Copy every line that contains the string "this" from the entries below.

§ **Records for the exercise**:

(begin)

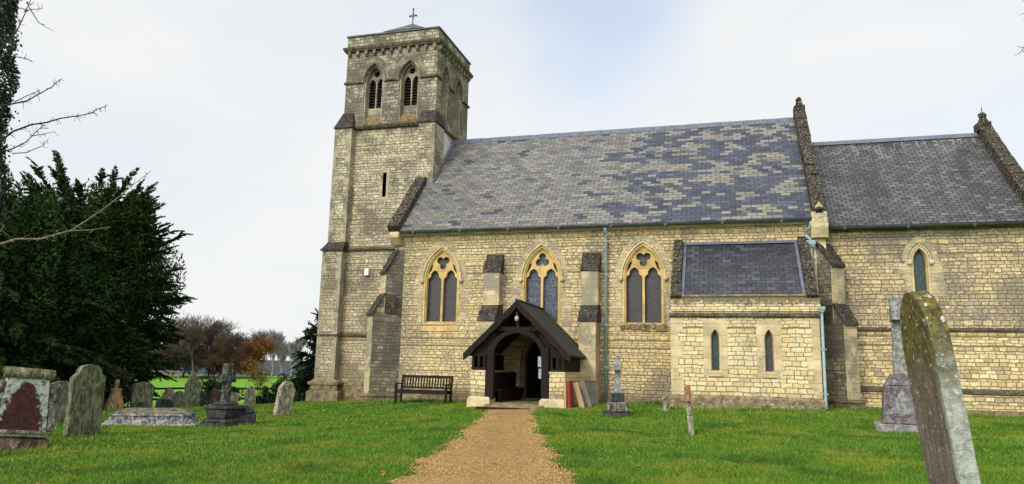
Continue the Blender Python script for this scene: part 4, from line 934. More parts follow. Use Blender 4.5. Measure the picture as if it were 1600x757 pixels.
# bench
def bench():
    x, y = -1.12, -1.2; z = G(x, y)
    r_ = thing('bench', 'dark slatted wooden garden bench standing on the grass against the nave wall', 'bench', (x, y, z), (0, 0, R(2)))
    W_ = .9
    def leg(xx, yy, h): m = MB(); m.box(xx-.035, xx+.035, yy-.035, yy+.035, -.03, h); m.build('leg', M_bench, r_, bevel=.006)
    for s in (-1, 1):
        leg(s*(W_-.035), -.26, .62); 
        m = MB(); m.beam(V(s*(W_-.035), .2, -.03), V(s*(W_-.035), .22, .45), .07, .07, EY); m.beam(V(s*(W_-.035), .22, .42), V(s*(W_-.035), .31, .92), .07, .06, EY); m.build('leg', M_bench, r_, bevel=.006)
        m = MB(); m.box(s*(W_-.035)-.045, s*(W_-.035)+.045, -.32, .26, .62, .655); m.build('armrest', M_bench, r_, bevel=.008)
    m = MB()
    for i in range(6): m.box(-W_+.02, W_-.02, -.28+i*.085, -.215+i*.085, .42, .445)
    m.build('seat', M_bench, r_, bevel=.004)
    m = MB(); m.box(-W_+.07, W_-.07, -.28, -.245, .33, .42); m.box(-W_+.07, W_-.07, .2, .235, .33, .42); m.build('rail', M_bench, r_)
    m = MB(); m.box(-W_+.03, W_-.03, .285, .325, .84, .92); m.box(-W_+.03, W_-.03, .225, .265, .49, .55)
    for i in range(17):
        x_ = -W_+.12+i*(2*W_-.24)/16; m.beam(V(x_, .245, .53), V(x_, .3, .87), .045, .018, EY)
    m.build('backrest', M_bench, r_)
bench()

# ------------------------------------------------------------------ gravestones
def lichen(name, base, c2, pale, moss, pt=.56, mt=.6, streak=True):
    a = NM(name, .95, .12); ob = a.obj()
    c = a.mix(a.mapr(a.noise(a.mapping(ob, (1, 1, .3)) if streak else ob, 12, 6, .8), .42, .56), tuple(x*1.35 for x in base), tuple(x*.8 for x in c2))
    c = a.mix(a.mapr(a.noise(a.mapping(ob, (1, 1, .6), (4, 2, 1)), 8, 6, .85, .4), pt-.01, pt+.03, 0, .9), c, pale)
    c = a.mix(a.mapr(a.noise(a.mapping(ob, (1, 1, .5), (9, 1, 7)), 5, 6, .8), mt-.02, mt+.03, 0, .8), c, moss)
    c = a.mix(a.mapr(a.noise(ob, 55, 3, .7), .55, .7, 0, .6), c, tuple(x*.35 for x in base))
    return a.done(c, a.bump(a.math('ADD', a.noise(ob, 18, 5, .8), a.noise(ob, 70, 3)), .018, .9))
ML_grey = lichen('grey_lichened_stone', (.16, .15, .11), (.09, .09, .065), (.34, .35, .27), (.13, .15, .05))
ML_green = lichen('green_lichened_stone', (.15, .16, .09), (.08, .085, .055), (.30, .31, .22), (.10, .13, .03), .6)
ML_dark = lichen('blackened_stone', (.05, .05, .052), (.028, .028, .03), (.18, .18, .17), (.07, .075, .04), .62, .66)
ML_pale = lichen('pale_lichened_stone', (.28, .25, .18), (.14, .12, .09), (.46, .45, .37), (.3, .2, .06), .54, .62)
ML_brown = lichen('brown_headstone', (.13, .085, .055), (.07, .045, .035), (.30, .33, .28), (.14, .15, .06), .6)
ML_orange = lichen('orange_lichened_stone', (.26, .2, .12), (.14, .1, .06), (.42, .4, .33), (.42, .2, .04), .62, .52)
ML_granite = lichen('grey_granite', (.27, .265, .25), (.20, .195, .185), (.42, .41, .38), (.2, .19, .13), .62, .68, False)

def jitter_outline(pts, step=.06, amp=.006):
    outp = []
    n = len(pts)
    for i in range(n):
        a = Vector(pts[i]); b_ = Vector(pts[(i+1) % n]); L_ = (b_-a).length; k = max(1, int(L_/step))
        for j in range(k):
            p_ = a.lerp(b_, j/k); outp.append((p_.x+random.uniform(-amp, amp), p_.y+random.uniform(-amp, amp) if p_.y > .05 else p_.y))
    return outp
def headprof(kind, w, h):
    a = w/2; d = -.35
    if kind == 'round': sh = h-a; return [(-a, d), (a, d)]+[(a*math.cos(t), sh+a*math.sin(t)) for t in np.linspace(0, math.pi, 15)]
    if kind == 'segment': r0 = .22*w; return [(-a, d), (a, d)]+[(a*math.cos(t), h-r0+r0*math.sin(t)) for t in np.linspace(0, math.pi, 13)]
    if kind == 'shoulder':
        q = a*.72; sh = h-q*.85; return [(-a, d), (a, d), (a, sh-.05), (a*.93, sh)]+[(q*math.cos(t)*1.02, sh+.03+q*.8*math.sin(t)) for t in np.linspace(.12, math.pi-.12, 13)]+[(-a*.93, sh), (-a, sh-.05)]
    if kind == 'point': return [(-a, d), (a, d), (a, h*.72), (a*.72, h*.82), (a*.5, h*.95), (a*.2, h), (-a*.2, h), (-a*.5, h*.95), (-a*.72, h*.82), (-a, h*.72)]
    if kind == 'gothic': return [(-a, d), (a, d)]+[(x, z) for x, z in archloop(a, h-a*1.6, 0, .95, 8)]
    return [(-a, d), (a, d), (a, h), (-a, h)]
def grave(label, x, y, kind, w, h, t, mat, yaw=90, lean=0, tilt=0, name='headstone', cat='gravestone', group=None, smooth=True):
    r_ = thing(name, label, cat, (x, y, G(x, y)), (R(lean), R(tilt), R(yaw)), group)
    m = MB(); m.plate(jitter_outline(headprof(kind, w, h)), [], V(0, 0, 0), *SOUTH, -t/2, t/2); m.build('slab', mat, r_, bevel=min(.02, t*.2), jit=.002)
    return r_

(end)
(begin)

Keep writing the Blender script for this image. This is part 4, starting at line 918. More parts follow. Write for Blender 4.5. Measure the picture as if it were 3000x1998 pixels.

(end)

§ **Problem solution**:
Continue the Blender Python script for this scene: part 4, from line 934. More parts follow. Use Blender 4.5. Measure the picture as if it were 1600x757 pixels.
Keep writing the Blender script for this image. This is part 4, starting at line 918. More parts follow. Write for Blender 4.5. Measure the picture as if it were 3000x1998 pixels.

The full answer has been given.